Конец сезона 1859 и сезон 1860 года не сходила с афиши драма «Гроза». Ее пересмотрел положительно весь Петербург. Толку и говору о ней было очень много. Играли ее превосходно. Одно из представлений изволила посетить покойная императрица Мария Александровна, в сопровождении князя Петра Андреевича Вяземского. Перед началом спектакля директор театров А. И. Сабуров бегал, суетился, что-то приказывал и наконец спросил, какая пойдет пьеса? Ему отвечали: «Гроза» Островского.

– Пожалуйста, чтобы не глязная (он не выговаривал букву «р»), – важно заметил он режиссеру.

Пьеса уже прошла две цензуры: одну для печати – строгую, другую для представления на сцене – строжайшую. И под обоими цензурными микроскопами в ней ничего не найдено. Но режиссер, вследствие замечания начальства, посмотрел еще раз в свой микроскоп, увеличивающий в большее число раз, чем цензурные микроскопы, и вынул из пьесы три фразы и изменил одну сцену.

Мы с артисткой Е. М. Левкеевой (Кудряш и Варвара) удостоились получить после третьего акта через директора благодарность ее величества.

– Вот, любезный друг, – сказал он мне, – если бы у нас все такие пьесы были!..

– Есть еще пьеса Островского, только запрещена цензурой. Если бы вы изволили походатайствовать, может, она будет пущена.

– С удовольствием! – отвечал восторженно Андрей Иванович. – Принесите ее мне… Непременно… Завтра же…

На другой день я вырвал пьесу из кушелевского издания, смастерил кой-какую обложку, написал для памяти небольшую записку и понес к Андрею Ивановичу.

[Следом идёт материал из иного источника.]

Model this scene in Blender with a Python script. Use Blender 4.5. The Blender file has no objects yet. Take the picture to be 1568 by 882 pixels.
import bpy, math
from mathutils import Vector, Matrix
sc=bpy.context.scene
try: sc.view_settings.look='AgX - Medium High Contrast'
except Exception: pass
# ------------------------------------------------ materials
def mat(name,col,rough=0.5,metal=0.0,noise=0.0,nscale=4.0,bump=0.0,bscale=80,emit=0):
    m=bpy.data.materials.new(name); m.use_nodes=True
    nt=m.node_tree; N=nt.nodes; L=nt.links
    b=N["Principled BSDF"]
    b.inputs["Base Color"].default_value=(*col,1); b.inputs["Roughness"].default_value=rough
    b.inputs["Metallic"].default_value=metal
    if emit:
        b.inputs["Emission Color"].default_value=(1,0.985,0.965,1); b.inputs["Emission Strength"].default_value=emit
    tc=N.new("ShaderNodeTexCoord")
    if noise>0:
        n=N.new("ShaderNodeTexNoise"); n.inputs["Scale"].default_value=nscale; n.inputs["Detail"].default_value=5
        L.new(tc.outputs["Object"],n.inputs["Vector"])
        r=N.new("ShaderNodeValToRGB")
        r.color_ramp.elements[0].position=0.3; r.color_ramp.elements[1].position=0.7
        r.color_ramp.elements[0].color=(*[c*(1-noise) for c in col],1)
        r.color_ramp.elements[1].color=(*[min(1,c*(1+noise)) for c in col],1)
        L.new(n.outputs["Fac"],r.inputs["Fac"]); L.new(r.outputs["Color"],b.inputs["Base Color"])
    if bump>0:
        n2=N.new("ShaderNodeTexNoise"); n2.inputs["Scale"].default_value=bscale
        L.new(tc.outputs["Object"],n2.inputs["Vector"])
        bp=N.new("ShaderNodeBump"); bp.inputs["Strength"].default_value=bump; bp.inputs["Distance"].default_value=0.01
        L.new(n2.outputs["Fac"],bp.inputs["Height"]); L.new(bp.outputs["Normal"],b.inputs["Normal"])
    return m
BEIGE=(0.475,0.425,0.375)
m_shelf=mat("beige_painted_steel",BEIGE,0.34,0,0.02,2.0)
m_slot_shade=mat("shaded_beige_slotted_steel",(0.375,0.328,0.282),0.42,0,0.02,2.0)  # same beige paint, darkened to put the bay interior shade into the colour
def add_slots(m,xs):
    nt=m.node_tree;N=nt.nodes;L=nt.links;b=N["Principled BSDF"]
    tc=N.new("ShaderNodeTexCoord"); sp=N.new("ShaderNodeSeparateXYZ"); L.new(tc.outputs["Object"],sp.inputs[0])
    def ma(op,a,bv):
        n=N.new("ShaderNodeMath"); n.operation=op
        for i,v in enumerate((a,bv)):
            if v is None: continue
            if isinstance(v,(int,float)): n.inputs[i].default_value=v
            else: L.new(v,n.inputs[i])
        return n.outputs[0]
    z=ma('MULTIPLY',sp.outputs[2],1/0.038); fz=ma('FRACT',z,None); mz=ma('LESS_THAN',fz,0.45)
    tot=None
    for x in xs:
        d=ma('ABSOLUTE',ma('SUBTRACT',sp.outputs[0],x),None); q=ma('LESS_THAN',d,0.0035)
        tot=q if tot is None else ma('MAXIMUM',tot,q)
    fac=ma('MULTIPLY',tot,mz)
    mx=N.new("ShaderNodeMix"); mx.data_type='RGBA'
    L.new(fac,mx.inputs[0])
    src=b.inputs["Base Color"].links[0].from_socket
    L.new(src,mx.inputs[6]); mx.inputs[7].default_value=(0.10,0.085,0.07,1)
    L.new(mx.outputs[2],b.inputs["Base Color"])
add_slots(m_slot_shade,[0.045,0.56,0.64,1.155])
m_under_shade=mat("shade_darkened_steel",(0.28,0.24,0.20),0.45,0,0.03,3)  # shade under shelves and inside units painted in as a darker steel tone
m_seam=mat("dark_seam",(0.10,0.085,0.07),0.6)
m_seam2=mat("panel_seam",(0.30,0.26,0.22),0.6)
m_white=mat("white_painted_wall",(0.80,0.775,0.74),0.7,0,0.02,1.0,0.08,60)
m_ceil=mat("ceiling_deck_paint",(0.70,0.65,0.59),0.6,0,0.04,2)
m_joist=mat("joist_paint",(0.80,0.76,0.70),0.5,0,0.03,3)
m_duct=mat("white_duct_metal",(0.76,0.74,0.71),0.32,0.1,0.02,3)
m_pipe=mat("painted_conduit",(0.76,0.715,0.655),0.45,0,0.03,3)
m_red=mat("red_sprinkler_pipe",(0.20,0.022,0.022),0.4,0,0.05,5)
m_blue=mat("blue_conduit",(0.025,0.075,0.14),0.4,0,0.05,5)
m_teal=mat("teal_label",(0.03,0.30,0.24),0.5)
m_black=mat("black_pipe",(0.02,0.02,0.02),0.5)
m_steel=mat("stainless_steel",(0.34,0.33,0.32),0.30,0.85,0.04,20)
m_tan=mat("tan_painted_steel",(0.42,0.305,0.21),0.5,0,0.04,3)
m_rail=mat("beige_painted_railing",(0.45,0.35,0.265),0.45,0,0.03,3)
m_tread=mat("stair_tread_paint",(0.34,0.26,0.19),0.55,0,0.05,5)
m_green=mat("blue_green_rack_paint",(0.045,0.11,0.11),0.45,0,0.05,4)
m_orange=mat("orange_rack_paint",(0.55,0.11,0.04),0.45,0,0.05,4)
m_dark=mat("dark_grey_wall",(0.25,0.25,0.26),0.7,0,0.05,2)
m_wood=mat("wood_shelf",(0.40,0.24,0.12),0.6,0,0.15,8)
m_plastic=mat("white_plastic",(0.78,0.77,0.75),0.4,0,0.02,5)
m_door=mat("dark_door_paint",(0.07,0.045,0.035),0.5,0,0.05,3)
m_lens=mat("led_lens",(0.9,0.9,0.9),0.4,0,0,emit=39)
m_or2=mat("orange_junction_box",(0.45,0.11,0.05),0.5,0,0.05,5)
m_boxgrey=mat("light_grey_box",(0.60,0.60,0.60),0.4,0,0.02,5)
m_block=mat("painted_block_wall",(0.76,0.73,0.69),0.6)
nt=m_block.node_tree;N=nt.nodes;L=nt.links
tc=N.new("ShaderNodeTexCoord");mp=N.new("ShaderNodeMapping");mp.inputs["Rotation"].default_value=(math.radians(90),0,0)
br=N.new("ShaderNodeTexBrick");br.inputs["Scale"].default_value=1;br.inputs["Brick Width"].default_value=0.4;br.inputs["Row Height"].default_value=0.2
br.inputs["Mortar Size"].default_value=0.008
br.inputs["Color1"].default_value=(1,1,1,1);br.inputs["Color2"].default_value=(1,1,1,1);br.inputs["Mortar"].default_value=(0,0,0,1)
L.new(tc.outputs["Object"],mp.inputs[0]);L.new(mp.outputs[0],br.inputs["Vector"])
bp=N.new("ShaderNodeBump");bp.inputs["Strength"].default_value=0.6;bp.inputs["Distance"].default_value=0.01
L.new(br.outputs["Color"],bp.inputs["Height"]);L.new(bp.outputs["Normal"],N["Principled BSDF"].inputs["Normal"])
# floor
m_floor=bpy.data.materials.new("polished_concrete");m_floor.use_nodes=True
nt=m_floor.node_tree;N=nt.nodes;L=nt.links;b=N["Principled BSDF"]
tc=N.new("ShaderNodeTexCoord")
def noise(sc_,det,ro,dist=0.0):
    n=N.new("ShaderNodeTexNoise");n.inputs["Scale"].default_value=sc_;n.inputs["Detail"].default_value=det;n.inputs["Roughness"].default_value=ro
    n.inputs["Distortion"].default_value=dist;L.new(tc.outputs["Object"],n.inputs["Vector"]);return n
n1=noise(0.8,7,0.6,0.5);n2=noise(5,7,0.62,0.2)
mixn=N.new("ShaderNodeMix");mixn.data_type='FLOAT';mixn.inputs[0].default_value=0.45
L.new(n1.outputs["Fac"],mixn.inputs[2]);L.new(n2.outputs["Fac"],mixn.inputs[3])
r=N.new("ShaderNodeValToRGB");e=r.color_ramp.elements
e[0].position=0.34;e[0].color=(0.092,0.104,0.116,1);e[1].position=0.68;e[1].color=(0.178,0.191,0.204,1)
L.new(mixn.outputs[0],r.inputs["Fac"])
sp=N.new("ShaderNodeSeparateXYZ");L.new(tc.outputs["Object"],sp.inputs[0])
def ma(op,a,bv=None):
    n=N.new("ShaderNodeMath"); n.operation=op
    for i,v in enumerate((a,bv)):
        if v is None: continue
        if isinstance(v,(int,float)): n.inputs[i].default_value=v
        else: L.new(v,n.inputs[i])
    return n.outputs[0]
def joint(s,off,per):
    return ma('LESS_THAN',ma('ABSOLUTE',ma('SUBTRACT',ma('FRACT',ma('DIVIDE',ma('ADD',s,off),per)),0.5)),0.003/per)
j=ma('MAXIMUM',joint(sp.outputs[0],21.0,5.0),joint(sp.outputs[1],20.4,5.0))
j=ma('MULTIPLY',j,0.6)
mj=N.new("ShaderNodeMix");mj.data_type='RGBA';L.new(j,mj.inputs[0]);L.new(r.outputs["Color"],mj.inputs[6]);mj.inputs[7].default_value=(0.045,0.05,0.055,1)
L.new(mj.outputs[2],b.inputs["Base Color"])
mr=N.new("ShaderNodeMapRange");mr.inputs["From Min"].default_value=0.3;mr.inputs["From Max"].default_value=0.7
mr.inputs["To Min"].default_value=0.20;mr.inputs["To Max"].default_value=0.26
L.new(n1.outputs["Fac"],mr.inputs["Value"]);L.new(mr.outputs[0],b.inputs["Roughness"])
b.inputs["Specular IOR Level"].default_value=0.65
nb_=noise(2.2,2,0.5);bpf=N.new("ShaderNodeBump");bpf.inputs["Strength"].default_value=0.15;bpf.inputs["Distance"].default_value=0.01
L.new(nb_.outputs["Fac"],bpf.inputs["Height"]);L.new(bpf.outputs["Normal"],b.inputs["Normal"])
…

– Не в час пришли вы, сударь, – сказал мне дежурный капельдинер, когда я попросил о себе доложить.

– Почему?

– Строг сегодня. Перед вами только что кричал на одного… оперного… Коли угодно, я доложу, а только что… И мне, пожалуй, неприятность будет.

– Прошу доложить.

Скрипнула дверь, скрылись за нею фалды капельдинера. Миг! И я стою перед директором. Вчера восторженное, сияющее лицо приняло строгое выражение, до того строгое, что неприятно было смотреть на него. Вечно слезящиеся красноватые глаза его сузились, маленькие свинцового цвета зрачки быстро бегали.

– Я вам сказал, любезный друг, что прибавкам я положил предел?! Больше никто не получит прибавки. Довольно!

– Вы мне приказали, ваше превосхо…

– Ничего я вам не приказывал! Все говорят, что я приказал. Я все помню, что я приказывал.

– Я не за прибавкой пришел, ваше превосходительство, я принес вам пьесу.

– Это к Павлу Степановичу, а не ко мне. Я в комитете не член. Павел Степанович там член. Я не могу Павлу Степановичу приказать.

– Извините, ваше превосходительство! Вы вчера лично изволили мне приказать принести вам пьесу Островского, запрещенную цензурой.

– Зачем?

– Чтоб ходатайствовать о ее разрешении.

Андрей Иванович быстро приложил два пальца ко лбу.